EXTRACTED DATA ->
┌──
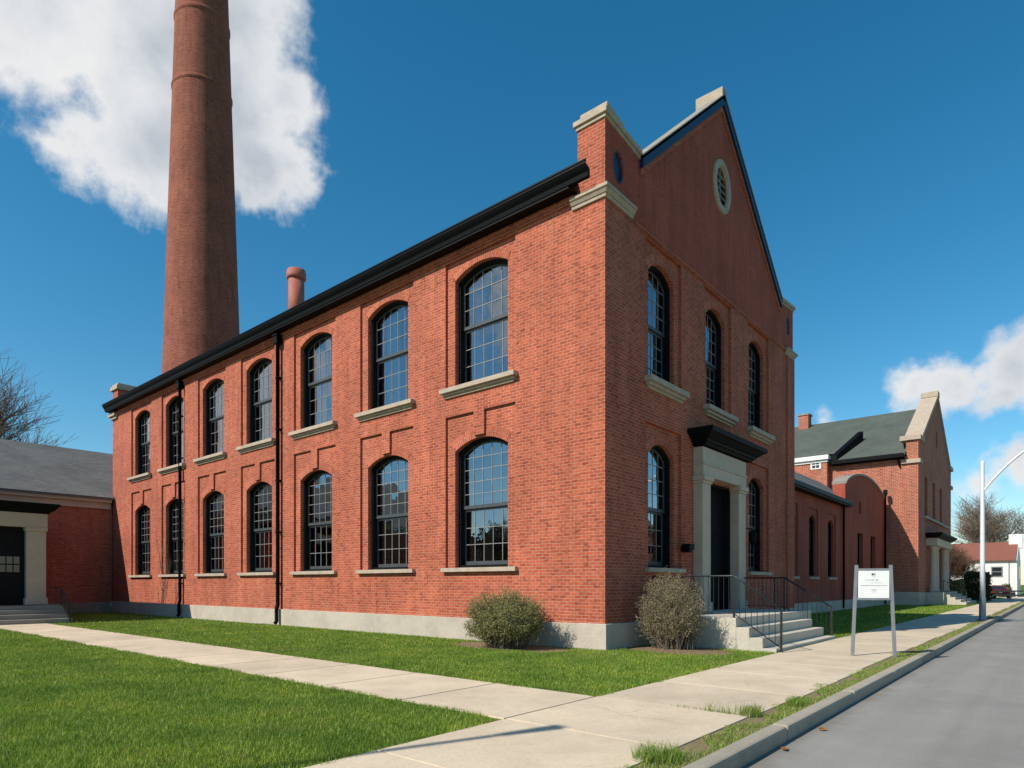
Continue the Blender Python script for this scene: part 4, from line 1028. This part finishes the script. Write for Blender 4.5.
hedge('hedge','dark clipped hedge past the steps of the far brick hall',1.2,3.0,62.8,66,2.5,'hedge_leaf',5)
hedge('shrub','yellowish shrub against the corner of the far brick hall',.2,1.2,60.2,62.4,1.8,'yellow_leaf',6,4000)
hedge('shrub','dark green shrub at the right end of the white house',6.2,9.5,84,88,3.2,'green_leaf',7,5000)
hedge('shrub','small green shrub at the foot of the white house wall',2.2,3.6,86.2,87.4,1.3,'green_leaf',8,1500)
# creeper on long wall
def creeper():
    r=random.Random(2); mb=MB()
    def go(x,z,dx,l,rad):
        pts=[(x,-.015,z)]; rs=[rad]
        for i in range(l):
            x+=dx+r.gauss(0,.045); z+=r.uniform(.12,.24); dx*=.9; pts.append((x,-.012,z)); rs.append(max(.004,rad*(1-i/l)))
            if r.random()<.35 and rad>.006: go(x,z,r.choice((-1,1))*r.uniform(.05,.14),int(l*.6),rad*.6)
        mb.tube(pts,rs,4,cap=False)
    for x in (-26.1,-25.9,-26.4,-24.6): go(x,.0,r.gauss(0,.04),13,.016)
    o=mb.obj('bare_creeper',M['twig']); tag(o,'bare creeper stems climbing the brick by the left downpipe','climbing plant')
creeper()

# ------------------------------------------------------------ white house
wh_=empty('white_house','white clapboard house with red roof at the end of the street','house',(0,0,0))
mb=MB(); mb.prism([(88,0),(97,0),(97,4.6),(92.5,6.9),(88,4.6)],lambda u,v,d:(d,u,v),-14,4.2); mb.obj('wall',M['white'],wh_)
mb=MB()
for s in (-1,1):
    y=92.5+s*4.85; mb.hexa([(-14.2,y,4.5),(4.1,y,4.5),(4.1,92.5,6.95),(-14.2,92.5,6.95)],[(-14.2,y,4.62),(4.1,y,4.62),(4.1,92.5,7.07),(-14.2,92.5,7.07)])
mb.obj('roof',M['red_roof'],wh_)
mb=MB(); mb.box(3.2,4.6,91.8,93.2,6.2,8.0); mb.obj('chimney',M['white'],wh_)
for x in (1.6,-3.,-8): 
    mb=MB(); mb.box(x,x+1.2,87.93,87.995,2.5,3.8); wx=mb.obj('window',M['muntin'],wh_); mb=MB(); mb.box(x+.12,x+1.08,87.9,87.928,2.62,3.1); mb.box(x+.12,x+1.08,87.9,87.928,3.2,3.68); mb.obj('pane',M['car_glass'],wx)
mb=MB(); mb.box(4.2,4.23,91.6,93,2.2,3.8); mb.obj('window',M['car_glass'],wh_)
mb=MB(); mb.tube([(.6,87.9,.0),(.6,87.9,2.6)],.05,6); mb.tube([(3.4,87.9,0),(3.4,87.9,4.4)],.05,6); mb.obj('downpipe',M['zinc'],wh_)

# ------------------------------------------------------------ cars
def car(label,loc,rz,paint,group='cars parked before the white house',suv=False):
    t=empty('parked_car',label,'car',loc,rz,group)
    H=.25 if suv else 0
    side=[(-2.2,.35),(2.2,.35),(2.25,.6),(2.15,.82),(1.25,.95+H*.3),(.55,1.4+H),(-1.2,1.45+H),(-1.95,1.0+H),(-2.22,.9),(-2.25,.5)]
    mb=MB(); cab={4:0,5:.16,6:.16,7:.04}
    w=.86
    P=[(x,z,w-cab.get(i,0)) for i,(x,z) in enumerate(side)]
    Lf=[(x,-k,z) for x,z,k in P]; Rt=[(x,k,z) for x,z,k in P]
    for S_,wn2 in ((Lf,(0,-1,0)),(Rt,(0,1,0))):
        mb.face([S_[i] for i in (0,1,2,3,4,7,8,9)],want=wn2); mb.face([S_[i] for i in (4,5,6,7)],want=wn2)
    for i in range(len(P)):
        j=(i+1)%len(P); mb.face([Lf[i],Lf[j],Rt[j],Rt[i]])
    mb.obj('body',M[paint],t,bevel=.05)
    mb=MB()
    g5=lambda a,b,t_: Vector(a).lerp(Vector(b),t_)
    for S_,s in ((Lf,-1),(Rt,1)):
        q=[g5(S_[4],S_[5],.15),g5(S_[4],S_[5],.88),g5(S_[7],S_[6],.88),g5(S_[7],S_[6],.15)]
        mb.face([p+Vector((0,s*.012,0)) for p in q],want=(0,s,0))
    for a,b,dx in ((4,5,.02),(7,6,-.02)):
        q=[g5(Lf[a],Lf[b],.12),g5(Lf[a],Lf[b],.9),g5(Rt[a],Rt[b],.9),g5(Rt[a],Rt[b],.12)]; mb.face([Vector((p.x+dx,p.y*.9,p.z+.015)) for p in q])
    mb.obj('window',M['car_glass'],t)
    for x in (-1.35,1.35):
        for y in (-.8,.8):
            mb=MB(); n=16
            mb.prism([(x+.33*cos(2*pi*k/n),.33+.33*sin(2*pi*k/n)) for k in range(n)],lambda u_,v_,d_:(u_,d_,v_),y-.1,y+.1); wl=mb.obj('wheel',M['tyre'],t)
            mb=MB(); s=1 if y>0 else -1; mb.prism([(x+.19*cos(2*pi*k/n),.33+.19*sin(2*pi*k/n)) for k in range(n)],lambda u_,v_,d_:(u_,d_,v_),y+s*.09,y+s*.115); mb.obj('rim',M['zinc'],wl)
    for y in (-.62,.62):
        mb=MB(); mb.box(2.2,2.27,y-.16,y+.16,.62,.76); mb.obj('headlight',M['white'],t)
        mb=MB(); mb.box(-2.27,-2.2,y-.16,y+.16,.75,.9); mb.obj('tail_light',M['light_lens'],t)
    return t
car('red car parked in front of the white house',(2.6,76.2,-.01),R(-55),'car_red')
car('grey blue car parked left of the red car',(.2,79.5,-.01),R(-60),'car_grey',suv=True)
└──
┌──
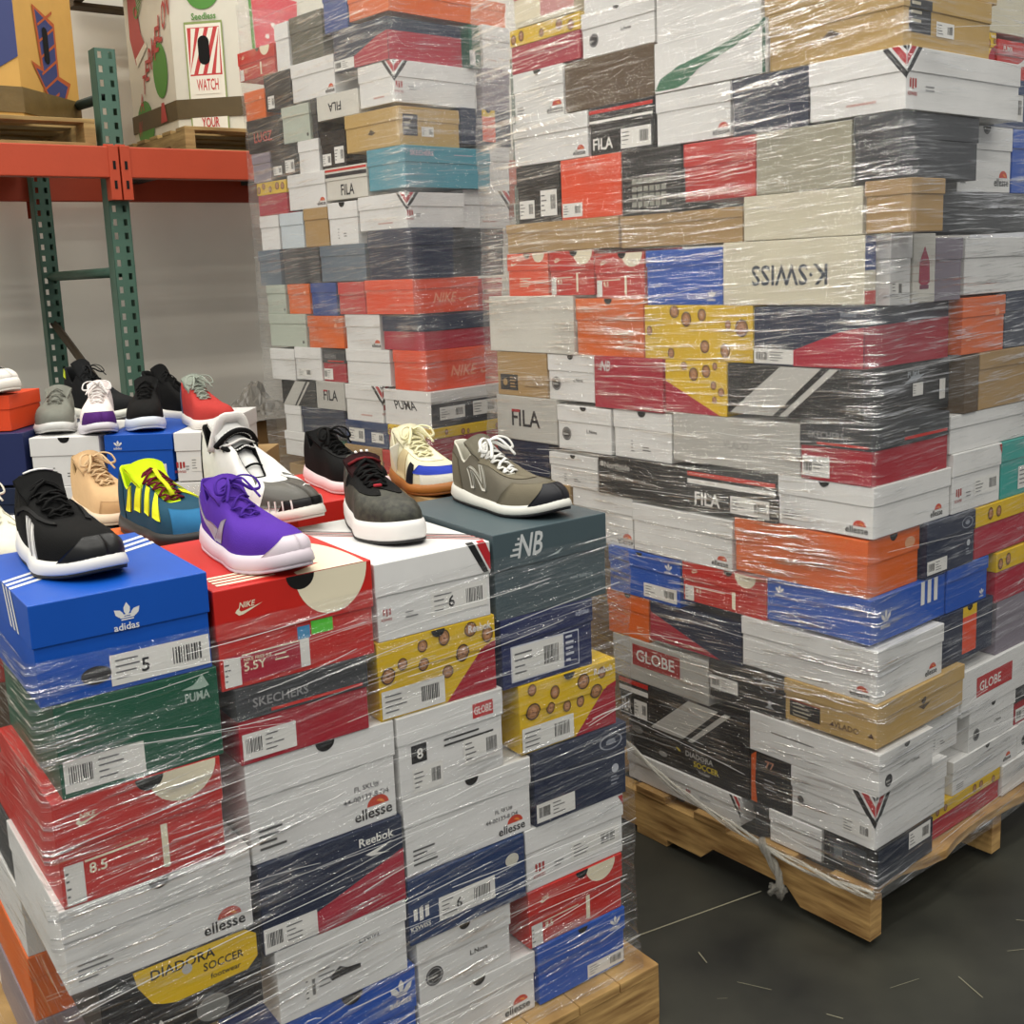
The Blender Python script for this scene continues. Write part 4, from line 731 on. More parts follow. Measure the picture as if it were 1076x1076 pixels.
└──
WRITTEN EXERCISE ->
Identify and extract each line of the listing that contains "Python".

OUTPUT BELOW ->
Continue the Blender Python script for this scene: part 4, from line 1028. This part finishes the script. Write for Blender 4.5.
The Blender Python script for this scene continues. Write part 4, from line 731 on. More parts follow. Measure the picture as if it were 1076x1076 pixels.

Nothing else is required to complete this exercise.